The President Feb. 7 requested $185 million in budget authority for the Department of Transportation's Maritime Administration in fiscal 2001.
The request included $99 million for the Maritime Security Program in the fiscal year, which begins next Oct. 1. The amount is sufficient to meet all MSP commitments.
MSP was authorized for 10 years in the Maritime Security Act of 1996, which capped the total cost at $1 billion by 2005.
Under MSP, a qualified U.S.-flag merchant ship can draw up to $2.1 million a year in operating aid while in commercial foreign trade. In exchange, the ship, its crew, and all intermodal or logistics support systems belonging to the ship's owner must be made available to the Department of Defense for strategic sealift and other services in a crisis overseas.
MSP now covers 47 container, roll-on/roll-off, and lighter-aboard ships, the maximum under the authorizing law. AMO represents the licensed officers on seven ships enrolled in MSP--the containerships Maersk Texas, Maersk Tennessee, Maersk California and Maersk Colorado, all operated by Maersk Line Ltd, of Norfolk, and the car carriers Faust, Fidelio, and Tanabata, all operated by American V Ships Marine LLC Inc., of Mineola, N.Y.
"The Maritime Security Program provides resources to maintain a U.S.-flag merchant fleet crewed by U.S. citizens to serve both the commercial and national security needs of the U.S.," the budget request explained. "This program provides direct payments to U.S.-flag ship operators engaged in U.S. foreign trade--participating operators are required to keep the vessels in active commercial service and are required to provide intermodal sealift support to DOD in times of war or national emergency."
Not faring as well in the budget blueprint was the U.S. merchant ship construction loan and mortgage guarantee program authorized in Title XI of the Merchant Marine Act of 1936. The President requested only $6 million for the program in 2001.

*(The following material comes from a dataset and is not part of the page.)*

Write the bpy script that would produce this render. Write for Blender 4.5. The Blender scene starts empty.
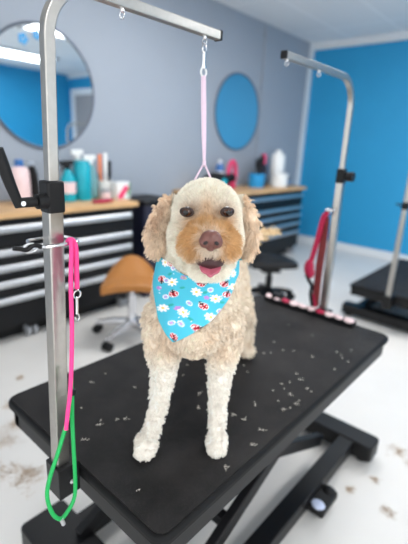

In a Feb. 28 letter transmitting the MARAD budget proposal as a draft authorization bill to House Speaker Dennis Hastert, Transportation Secretary Rodney E. Slater explained that Title XI "allows the government to guarantee private sector debt financing for the construction or reconstruction in U.S. shipyards of U.S.-flag vessels and export vessels, as well as U.S. shipyard modernization and improvement projects--as a result, a small investment by the federal government can leverage a much larger investment by the private sector."
DOT's analysis of the MARAD spending plan noted that Title XI enables shipowners and yards to "borrow private sector funds on more favorable terms than might otherwise be available."
But U.S.-flag interests speaking through a new coalition have said that $6 million--the same amount actually appropriated for Title XI in fiscal 2000--is insufficient to meet current need. Without a minimum of $50 million in fiscal 2001, an estimated $1.4 billion in shipyard contracts dependent upon Title XI could be canceled, the coalition warned. On March 1, the coalition included the Maritime Trades Department of the AFL-CIO, the Shipbuilders Council of America, and American Classic Voyages Inc.
The President also requested:
$262 million for the Ready Reserve Force, a unit of the National Defense Reserve Fleet. RRF ships--half of which are manned in all licensed positions by AMO--are managed in varied states of readiness for wartime use by the Navy's Military Sealift Command, and DOD reimburses MARAD for RRF acquisition, activation, berthing, capital improvements, and other RRF costs. $257 million was appropriated for the RRF in fiscal 2000.
$398 million for U.S.-flag cargo preference programs administered by the Departments of Defense, Transportation, State, and Agriculture, and by the Agency for International Development and the Export-Import Bank of the U.S. Under cargo preference laws enacted in 1904, 1954, and 1985, U.S.-flag ships are guaranteed specific shares of government imports and exports--100 percent of defense cargoes, 50 percent of non-defense goods, and 75 percent of USDA's donated food exports.
$26 million for the ocean freight differential, which covers the difference between a 50-percent U.S.-flag share and the 75-percent U..S.-flag requirement on USDA's concessionary exports.
$37.2 million for the U.S. Merchant Marine Academy in Kings Point, N.Y., and $9.4 million for state-operated maritime academies in Maine, Massachusetts, New York, Texas, California, and Michigan.